Andy Warhol’s Silver Clouds takes you to a dreamland where your cares are lifted into the stratosphere amid the gentle roar of distant fireworks. Lost in the euphoria of unanticipated joy, visitors to the Rossyln Artisphere’s exhibit have a chance to experience a literal cloud nine in the center of a balloon whirlwind.
The brainchild of a collaboration between Warhol and electrical engineer Billy Kluver, the 1964 project that bore the first Silver Clouds exhibit in New York originally aimed at creating a gallery filled with floating light bulbs. Instead, Kluver brought Warhol the heat-sealable material he was working with, and the artist folded it into airy clouds. These fanciful balloons have made their rounds since their first debut at the Leo Castelli gallery in 1966, and this month the Artisphere is showcasing one of the largest east coast installations of Warhol’s creation.

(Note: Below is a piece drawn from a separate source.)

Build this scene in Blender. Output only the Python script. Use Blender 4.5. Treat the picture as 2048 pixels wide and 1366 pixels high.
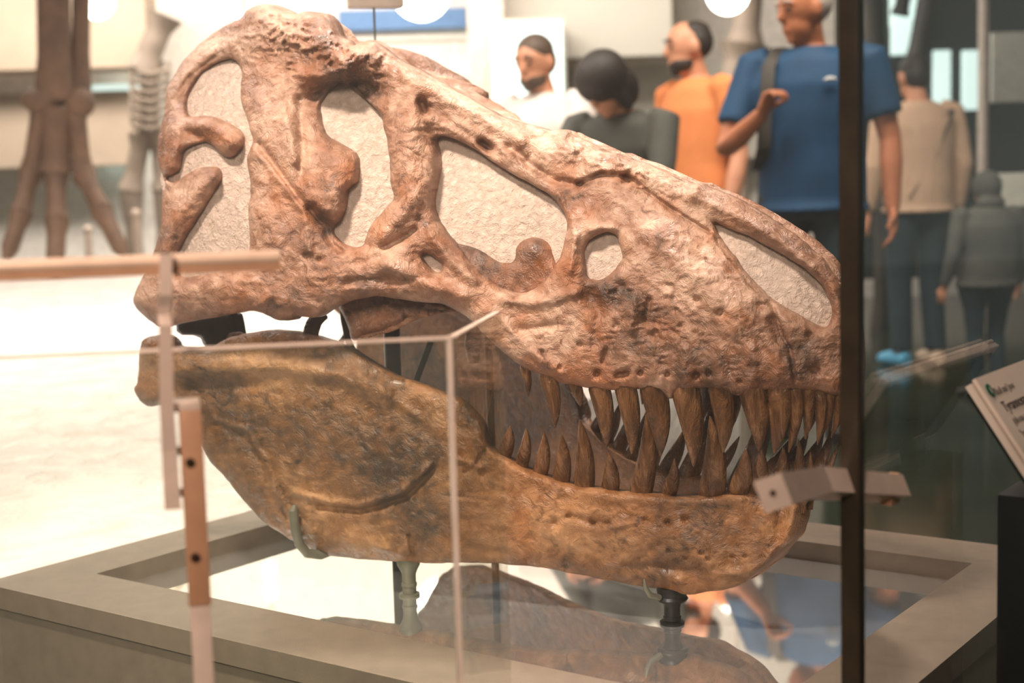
import bpy, bmesh, math, random
import numpy as np
from mathutils import Vector, Matrix, Euler

for o in list(bpy.data.objects):
    bpy.data.objects.remove(o, do_unlink=True)
scene = bpy.context.scene
COL = scene.collection
random.seed(7)

# ---------------------------------------------------------------- camera
FPX = 2844.0                       # 50 mm on a 36 mm wide sensor, 2048 px wide
PIT, ROL = 0.1049, -0.02836
ZC = 1.02                          # eye height of the crouching photographer
_f = np.array([0, math.cos(PIT), -math.sin(PIT)])
_u0 = np.array([0, math.sin(PIT), math.cos(PIT)])
_r0 = np.array([1.0, 0, 0])
_R = _r0 * math.cos(ROL) + _u0 * math.sin(ROL)
_U = -_r0 * math.sin(ROL) + _u0 * math.cos(ROL)
cam_data = bpy.data.cameras.new('camera')
cam_data.lens = 50.0
cam_data.sensor_width = 36.0
cam_data.clip_start = 0.05
cam_data.clip_end = 100
cam_data.dof.use_dof = True
cam_data.dof.focus_distance = 2.25
cam_data.dof.aperture_fstop = 3.2
cam = bpy.data.objects.new('camera', cam_data)
COL.objects.link(cam)
cam.matrix_world = Matrix(((_R[0], _U[0], -_f[0], 0), (_R[1], _U[1], -_f[1], 0),
                           (_R[2], _U[2], -_f[2], ZC), (0, 0, 0, 1)))
scene.camera = cam

# ---------------------------------------------------------------- world, lights, exposure
world = bpy.data.worlds.new('hall_ambient')
scene.world = world
world.use_nodes = True
bg = world.node_tree.nodes['Background']
bg.inputs[0].default_value = (0.86, 0.92, 0.84, 1)
bg.inputs[1].default_value = 0.19
vs = scene.view_settings
vs.view_transform = 'Standard'
vs.look = 'None'
vs.gamma = 1.0
vs.exposure = 0.0
vs.use_curve_mapping = False
scene.cycles.use_denoising = True
scene.cycles.transparent_max_bounces = 32
scene.cycles.max_bounces = 6
scene.cycles.diffuse_bounces = 2
scene.cycles.glossy_bounces = 3
scene.cycles.use_adaptive_sampling = True
scene.cycles.adaptive_threshold = 0.09
scene.cycles.sample_clamp_indirect = 6.0


def area_light(name, loc, target, sx, sy, power, color, spread=180):
    l = bpy.data.lights.new(name, 'AREA')
    l.shape = 'RECTANGLE'
    l.size, l.size_y = sx, sy
    l.energy = power
    l.color = color
    l.spread = math.radians(spread)
    o = bpy.data.objects.new(name, l)
    COL.objects.link(o)
    o.location = loc
    d = Vector(target) - Vector(loc)
    o.rotation_euler = d.to_track_quat('-Z', 'Y').to_euler()
    return o


area_light('ceiling_track_light', (-1.1, 0.9, 3.6), (-0.15, 2.45, 0.9), 0.35, 0.35, 15, (1.0, 0.87, 0.80), 46)
area_light('ceiling_spot_light', (0.4, 3.6, 3.7), (-0.1, 2.5, 1.2), 0.3, 0.3, 13, (1.0, 0.88, 0.81), 52)
area_light('camera_side_fill', (-1.0, -1.6, 2.7), (-0.55, 1.7, 0.85), 0.9, 0.7, 11, (1.0, 0.85, 0.74), 48)  # added fill from behind the camera, brightens the rail and skull front
area_light('ceiling_wash_light', (-3.0, 5.2, 3.9), (-2.4, 5.0, 0.4), 3.0, 2.6, 155, (1.0, 0.90, 0.86), 115)
area_light('ceiling_hall_light', (0.9, 4.6, 3.9), (1.0, 6.6, 1.0), 3.2, 0.8, 62, (1.0, 0.90, 0.81), 95)
area_light('ceiling_wall_light', (-2.0, 9.2, 3.9), (-1.6, 12.0, 2.0), 6.0, 0.8, 420, (1.0, 0.93, 0.87))


# ---------------------------------------------------------------- calibration helpers
def rays(px):
    px = np.asarray(px, float).reshape(-1, 2)
    return (_f[None] + _R[None] * ((px[:, 0:1] - 1024) / FPX) - _U[None] * ((px[:, 1:2] - 683) / FPX))


def at(x, y, depth):
    """world point seen at photo pixel (x, y), at a distance `depth` down the hall"""
    d = rays([(x, y)])[0]
    p = d * (depth / d[1])
    return Vector((p[0], p[1], p[2] + ZC))


def on_plane(x, y, z):
    d = rays([(x, y)])[0]
    p = d * ((z - ZC) / d[2])
    return Vector((p[0], p[1], z))


# ---------------------------------------------------------------- generic builders
def tag(o, label=None, cat=None, group=None, kind=None):
    if label: o['label'] = label
    if cat: o['category'] = cat
    if group: o['group'] = group
    if kind: o['kind'] = kind
    return o


def empty(name, loc=(0, 0, 0), rz=0.0, parent=None):
    o = bpy.data.objects.new(name, None)
    o.empty_display_size = 0.05
    COL.objects.link(o)
    o.location = loc
    o.rotation_euler = (0, 0, rz)
    o.parent = parent
    return o


def mesh_obj(name, verts, faces, mat, parent=None, smooth=True):
    me = bpy.data.meshes.new(name)
    me.from_pydata([tuple(v) for v in verts], [], [tuple(f) for f in faces])
    me.update()
    if smooth:
        me.polygons.foreach_set('use_smooth', [True] * len(me.polygons))
    if mat: me.materials.append(mat)
    o = bpy.data.objects.new(name, me)
    COL.objects.link(o)
    if parent is not None:
        o.parent = parent
        o.matrix_parent_inverse = world_of(parent).inverted()
    return o


def world_of(o):
    m = o.matrix_basis.copy()
    if o.parent is not None:
        m = world_of(o.parent) @ o.matrix_parent_inverse @ m
    return m


class MB:
    """collects shapes (world coordinates) and links them as one mesh object"""
    def __init__(self):
        self.v, self.f = [], []

    def add(self, v, f):
        n = len(self.v)
        self.v += [tuple(p) for p in v]
        self.f += [tuple(i + n for i in q) for q in f]
        return self

    def box(self, c, size, rot=None, bevel=0.0):
        bm = bmesh.new()
        bmesh.ops.create_cube(bm, size=1.0)
        bmesh.ops.scale(bm, vec=size, verts=bm.verts)
        if bevel > 0:
            bmesh.ops.bevel(bm, geom=bm.edges[:], offset=bevel, segments=2, affect='EDGES', profile=0.6)
        if rot is not None:
            bmesh.ops.transform(bm, matrix=rot.to_4x4(), verts=bm.verts)
        bmesh.ops.translate(bm, vec=c, verts=bm.verts)
        bm.verts.index_update()
        self.add([v.co[:] for v in bm.verts], [[v.index for v in f.verts] for f in bm.faces])
        bm.free()
        return self

    def tube(self, pts, rad, n=12, cap=True, flat=None, ref=None):
        """loft along pts; rad is a radius or list of radius / (ra, rb); ref fixes the cross-section x axis"""
        pts = [Vector(p) for p in pts]
        if not isinstance(rad, (list, tuple)): rad = [rad] * len(pts)
        rings = []
        prev = None
        for i, p in enumerate(pts):
            t = (pts[min(i + 1, len(pts) - 1)] - pts[max(i - 1, 0)]).normalized()
            if ref is not None:
                x = Vector(ref)
            elif prev is not None:
                x = prev
            else:
                x = Vector((0, 0, 1)) if abs(t.z) < 0.9 else Vector((1, 0, 0))
            x = (x - t * x.dot(t)).normalized()
            y = t.cross(x)
            prev = x
            r = rad[i]
            ra, rb = r if isinstance(r, (tuple, list)) else (r, r)
            rings.append([p + x * (ra * math.cos(2 * math.pi * k / n)) + y * (rb * math.sin(2 * math.pi * k / n)) for k in range(n)])
        v = [q for r in rings for q in r]
        f = []
        for i in range(len(rings) - 1):
            for k in range(n):
                a, b = i * n + k, i * n + (k + 1) % n
                f.append((a, b, b + n, a + n))
        if cap:
            v.append(pts[0]); v.append(pts[-1])
            c0, c1 = len(v) - 2, len(v) - 1
            m = (len(rings) - 1) * n
            for k in range(n):
                f.append((c0, (k + 1) % n, k))
                f.append((c1, m + k, m + (k + 1) % n))
        return self.add(v, f)

    def ball(self, c, r, n=14, rot=None):
        r = r if isinstance(r, (tuple, list)) else (r, r, r)
        v, f = [], []
        m = max(6, n // 2 + 1)
        for i in range(m + 1):
            th = math.pi * i / m
            for k in range(n):
                ph = 2 * math.pi * k / n
                p = Vector((r[0] * math.sin(th) * math.cos(ph), r[1] * math.sin(th) * math.sin(ph), r[2] * math.cos(th)))
                if rot is not None: p = rot @ p
                v.append(Vector(c) + p)
        for i in range(m):
            for k in range(n):
                a, b = i * n + k, i * n + (k + 1) % n
                f.append((a, a + n, b + n, b))
        return self.add(v, f)

    def prism(self, poly, axis_o, ax, ay, an, depth):
        """poly in the plane (ax, ay) at axis_o, extruded along an by depth"""
        o, ax, ay, an = map(Vector, (axis_o, ax, ay, an))
        n = len(poly)
        v = [o + ax * a + ay * b for a, b in poly] + [o + ax * a + ay * b + an * depth for a, b in poly]
        f = [tuple(range(n))[::-1], tuple(range(n, 2 * n))] + [(k, (k + 1) % n, (k + 1) % n + n, k + n) for k in range(n)]
        return self.add(v, f)

    def build(self, name, mat, parent=None, smooth=True, merge=False):
        o = mesh_obj(name, self.v, self.f, mat, parent, smooth)
        if merge or smooth:
            bm = bmesh.new()
            bm.from_mesh(o.data)
            bmesh.ops.remove_doubles(bm, verts=bm.verts, dist=1e-6)
            bmesh.ops.recalc_face_normals(bm, faces=bm.faces)
            bm.to_mesh(o.data)
            bm.free()
        if smooth:
            try:
                o.data.set_sharp_from_angle(angle=math.radians(42))
            except Exception:
                pass
        return o


# ---------------------------------------------------------------- materials
def lin(r, g, b):
    def c(u):
        u /= 255.0
        return u / 12.92 if u <= 0.04045 else ((u + 0.055) / 1.055) ** 2.4
    return (c(r), c(g), c(b), 1.0)


class NT:
    def __init__(self, name):
        self.m = bpy.data.materials.new(name)
        self.m.use_nodes = True
        self.t = self.m.node_tree
        self.n = self.t.nodes
        self.bsdf = self.n['Principled BSDF']
        self.out = self.n['Material Output']

    def node(self, kind, **kw):
        n = self.n.new(kind)
        for k, v in kw.items():
            if k in n.inputs: n.inputs[k].default_value = v
            else: setattr(n, k, v)
        return n

    def link(self, a, b):
        self.t.links.new(a, b)

    def coords(self, scale=(1, 1, 1), rot=(0, 0, 0)):
        tc = self.node('ShaderNodeTexCoord')
        mp = self.node('ShaderNodeMapping')
        mp.inputs['Scale'].default_value = scale
        mp.inputs['Rotation'].default_value = rot
        self.link(tc.outputs['Object'], mp.inputs['Vector'])
        return mp.outputs['Vector']

    def noise(self, vec, scale, detail=4, rough=0.55, dist=0.0):
        n = self.node('ShaderNodeTexNoise')
        n.inputs['Scale'].default_value = scale
        n.inputs['Detail'].default_value = detail
        n.inputs['Roughness'].default_value = rough
        n.inputs['Distortion'].default_value = dist
        self.link(vec, n.inputs['Vector'])
        return n.outputs['Fac']

    def ramp(self, fac, stops):
        r = self.node('ShaderNodeValToRGB')
        e = r.color_ramp.elements
        while len(e) < len(stops): e.new(0.5)
        for i, (p, c) in enumerate(stops):
            e[i].position = p
            e[i].color = c if isinstance(c, (tuple, list)) else (c, c, c, 1)
        self.link(fac, r.inputs['Fac'])
        return r.outputs['Color']

    def math(self, op, a, b=0.0):
        n = self.node('ShaderNodeMath', operation=op)
        for i, x in enumerate((a, b)):
            if isinstance(x, (int, float)): n.inputs[i].default_value = x
            else: self.link(x, n.inputs[i])
        return n.outputs[0]

    def mix(self, fac, a, b, blend='MIX'):
        n = self.node('ShaderNodeMix', data_type='RGBA', blend_type=blend)
        for i, x in ((0, fac), (6, a), (7, b)):
            if isinstance(x, (int, float, tuple, list)): n.inputs[i].default_value = x
            else: self.link(x, n.inputs[i])
        return n.outputs[2]

    def bump(self, height, strength, dist, normal=None):
        b = self.node('ShaderNodeBump')
        b.inputs['Strength'].default_value = strength
        b.inputs['Distance'].default_value = dist
        self.link(height, b.inputs['Height'])
        if normal is not None: self.link(normal, b.inputs['Normal'])
        return b.outputs['Normal']

    def fin(self, color=None, rough=None, normal=None, metal=None):
        for k, x in (('Base Color', color), ('Roughness', rough), ('Normal', normal), ('Metallic', metal)):
            if x is None: continue
            if isinstance(x, (int, float, tuple, list)): self.bsdf.inputs[k].default_value = x
            else: self.link(x, self.bsdf.inputs[k])
        return self.m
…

The clouds themselves, one hundred and fifty strong, are made of a metalized plastic film filled with helium and oxygen. Fans placed strategically throughout the gallery waft the balloons on currents of air, enveloping the viewers on every side. They drift in a clockwise rotation around the center of the space, creating a mirrored wall of balloons pressing inwards against the participants.
The Artisphere’s gallery displays a very relevant Leonard Bernstein quote: “Any great art work … revives and readapts time and space, and the measure of its success is the extent to which it makes you an inhabitant of that world—the extent to which it invites you in and lets you breathe its strange, special air.”

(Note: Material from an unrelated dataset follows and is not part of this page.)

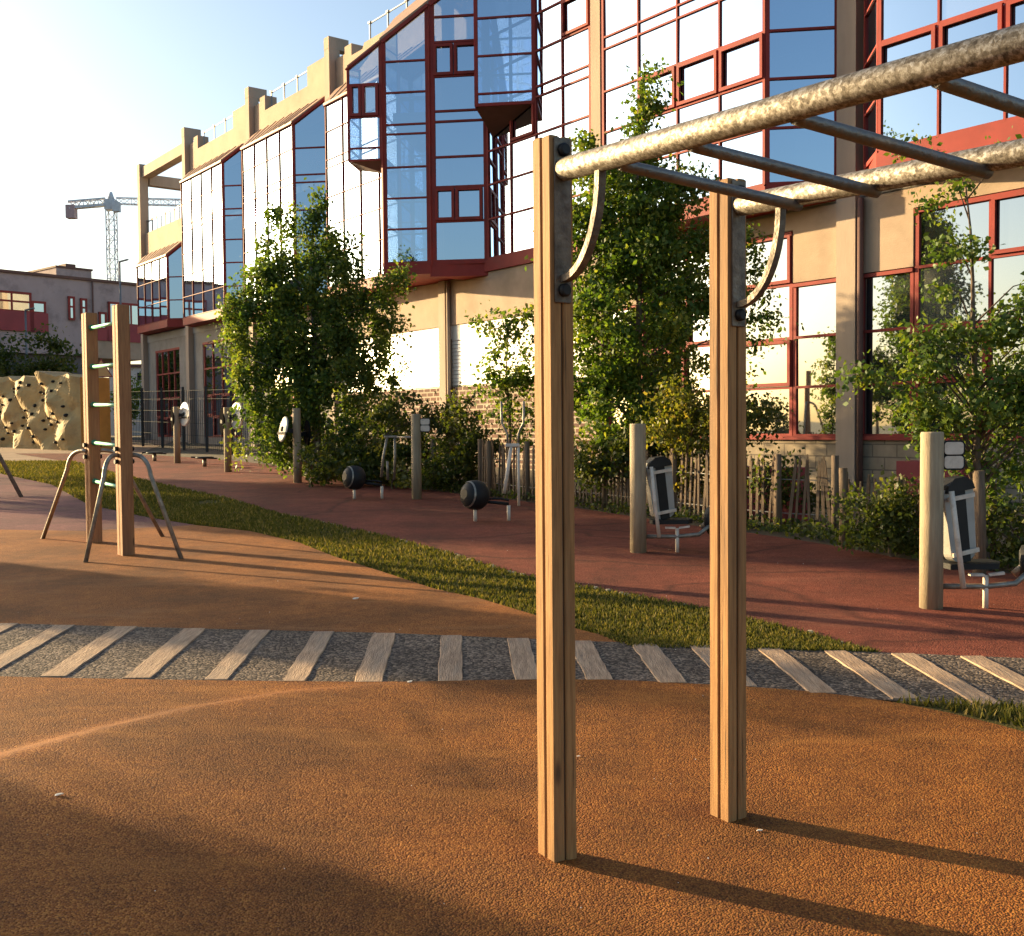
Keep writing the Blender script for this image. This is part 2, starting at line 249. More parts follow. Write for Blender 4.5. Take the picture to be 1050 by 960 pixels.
# ------------------------------------------------------------------ mesh builder
class MB:
    def __init__(s): s.v = []; s.f = []; s.mi = []; s.sm = []; s.mats = []
    def _m(s, m):
        if m is None: return 0
        if m not in s.mats: s.mats.append(m)
        return s.mats.index(m)
    def face(s, pts, m=None, smooth=False):
        i = len(s.v); s.v += [tuple(p) for p in pts]; s.f.append(tuple(range(i, i + len(pts)))); s.mi.append(s._m(m)); s.sm.append(smooth)
    def add(s, verts, faces, m=None, smooth=False):
        i = len(s.v); s.v += [tuple(p) for p in verts]; k = s._m(m)
        for f in faces: s.f.append(tuple(i + a for a in f)); s.mi.append(k); s.sm.append(smooth)
    def box(s, x0, x1, y0, y1, z0, z1, m=None, T=None):
        p = [Vector((x, y, z)) for z in (z0, z1) for (x, y) in ((x0, y0), (x1, y0), (x1, y1), (x0, y1))]
        if T is not None: p = [T @ q for q in p]
        s.add(p, [(3, 2, 1, 0), (4, 5, 6, 7), (0, 1, 5, 4), (1, 2, 6, 5), (2, 3, 7, 6), (3, 0, 4, 7)], m)
    def bbox(s, x0, x1, y0, y1, z0, z1, b=0.006, m=None, T=None):
        """box with chamfered edges"""
        pts = []
        for z, i in ((z0, 0), (z0 + b, 1), (z1 - b, 1), (z1, 0)):
            o = 0 if i else b
            X0, X1, Y0, Y1 = x0 + o, x1 - o, y0 + o, y1 - o; c = b * 0.7
            pts.append([(X0 + c, Y0), (X1 - c, Y0), (X1, Y0 + c), (X1, Y1 - c), (X1 - c, Y1), (X0 + c, Y1), (X0, Y1 - c), (X0, Y0 + c)])
        vs = []
        for ring, z in zip(pts, (z0, z0 + b, z1 - b, z1)): vs += [Vector((x, y, z)) for x, y in ring]
        if T is not None: vs = [T @ q for q in vs]
        fs = [tuple(range(7, -1, -1)), tuple(range(24, 32))]
        for k in range(3):
            for j in range(8): fs.append((k * 8 + j, k * 8 + (j + 1) % 8, k * 8 + 8 + (j + 1) % 8, k * 8 + 8 + j))
        s.add(vs, fs, m)
    def bar(s, p0, p1, w, h, up=(0, 0, 1), m=None):
        p0 = Vector(p0); p1 = Vector(p1); d = (p1 - p0).normalized(); u = Vector(up)
        x = d.cross(u)
        if x.length < 1e-4: x = d.cross(Vector((1, 0, 0)))
        x.normalize(); y = x.cross(d)
        c = [(-w / 2, -h / 2), (w / 2, -h / 2), (w / 2, h / 2), (-w / 2, h / 2)]
        vs = [p + x * a + y * b for p in (p0, p1) for a, b in c]
        s.add(vs, [(3, 2, 1, 0), (4, 5, 6, 7), (0, 1, 5, 4), (1, 2, 6, 5), (2, 3, 7, 6), (3, 0, 4, 7)], m)
    def tube(s, pts, r, n=12, m=None, caps=True, smooth=True):
        pts = [Vector(p) for p in pts]; rs = r if isinstance(r, (list, tuple)) else [r] * len(pts)
        vs = []; px = None
        for i, p in enumerate(pts):
            d = (pts[min(i + 1, len(pts) - 1)] - pts[max(i - 1, 0)]).normalized()
            if px is None:
                px = d.orthogonal().normalized()
            else:
                px = (px - d * px.dot(d)); px = px.normalized() if px.length > 1e-6 else d.orthogonal().normalized()
            py = d.cross(px)
            vs += [p + px * (rs[i] * math.cos(2 * math.pi * j / n)) + py * (rs[i] * math.sin(2 * math.pi * j / n)) for j in range(n)]
        fs = []
        for i in range(len(pts) - 1):
            for j in range(n): fs.append((i * n + j, i * n + (j + 1) % n, (i + 1) * n + (j + 1) % n, (i + 1) * n + j))
        s.add(vs, fs, m, smooth)
        if caps:
            i = len(s.v) - len(vs); k = s._m(m)
            s.f.append(tuple(i + j for j in range(n - 1, -1, -1))); s.mi.append(k); s.sm.append(False)
            b = i + (len(pts) - 1) * n; s.f.append(tuple(b + j for j in range(n))); s.mi.append(k); s.sm.append(False)
    def prism(s, poly, a, b, m=None, T=None):
        """poly: 2D points; extruded along the third axis from a to b; T maps (u,v,w)"""
        T = T or (lambda u, v, w: (u, v, w)); n = len(poly)
        vs = [T(u, v, a) for u, v in poly] + [T(u, v, b) for u, v in poly]
        fs = [tuple(range(n - 1, -1, -1)), tuple(range(n, 2 * n))] + [(i, (i + 1) % n, n + (i + 1) % n, n + i) for i in range(n)]
        s.add(vs, fs, m)
    def build(s, name, m=None, parent=None, recalc=True):
        me = bpy.data.meshes.new(name)
        if not s.mats: s.mats = [m]
        me.from_pydata([tuple(v) for v in s.v], [], s.f)
        for q in s.mats: me.materials.append(M[q] if isinstance(q, str) else (q or M[m] if isinstance(m, str) else q))
        me.polygons.foreach_set('material_index', s.mi); me.polygons.foreach_set('use_smooth', s.sm)
        if recalc:
            bm = bmesh.new(); bm.from_mesh(me); bmesh.ops.recalc_face_normals(bm, faces=bm.faces); bm.to_mesh(me); bm.free()
        me.update()
        o = bpy.data.objects.new(name, me); COL.objects.link(o)
        if parent is not None: o.parent = parent
        return o
def empty(name, loc, rz=0, label=None, cat=None, group=None):
    o = bpy.data.objects.new(name, None); o.empty_display_size = 0.2; COL.objects.link(o)
    o.location = loc; o.rotation_euler = (0, 0, rz); tag(o, label, cat, group); return o
def tag(o, label=None, cat=None, group=None, kind=None):
    if label: o['label'] = label
    if cat: o['category'] = cat
    if group: o['group'] = group
    if kind: o['kind'] = kind
    return o
def kids(o): return [c for c in COL.objects if c.parent == o]
def copy_tree(o, parent=None):
    c = o.copy(); COL.objects.link(c)
    if parent is not None: c.parent = parent
    for ch in kids(o): copy_tree(ch, c)
    return c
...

Warhol creates a new ethereal world with his installation, one high up in the sky where irrational joy is not just accepted, but expected.
Silver Clouds defies the typical art viewer’s experience. Warhol’s genius lies in the interactive quality and assertive nature of the exhibit as the clouds continually bump up against the viewers, forcing them to take an active part in the artwork. Children and adults sit on the floor in identical positions, playing with the balloons and posing for pictures. Against the blank white walls, the shadows of human bodies and metallic balloons intertwine in a display that enhances the action occurring at the center of the exhibit.

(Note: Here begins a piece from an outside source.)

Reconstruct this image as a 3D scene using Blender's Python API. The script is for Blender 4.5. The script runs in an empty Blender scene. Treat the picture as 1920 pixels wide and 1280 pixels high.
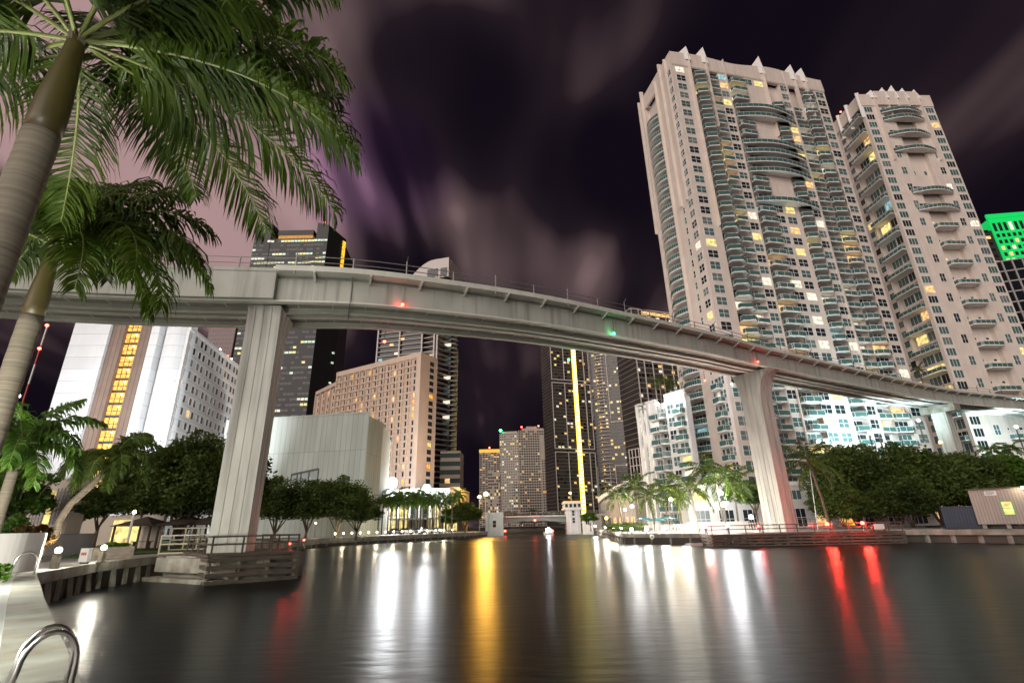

The clouds are on view at the Artisphere every Wednesday through Sunday until Oct. 20. This tribute to Warhol is central to the Artisphere’s goal of connecting artists and viewers through new technologies that emphasize interactive participation in art.
The fascinating quality of Warhol’s installation is its ability to bring together complete strangers in the same moment of incredulous delight. Hipsters and CEOs alike lose all social pretenses, frolicking amid an onslaught of balloons.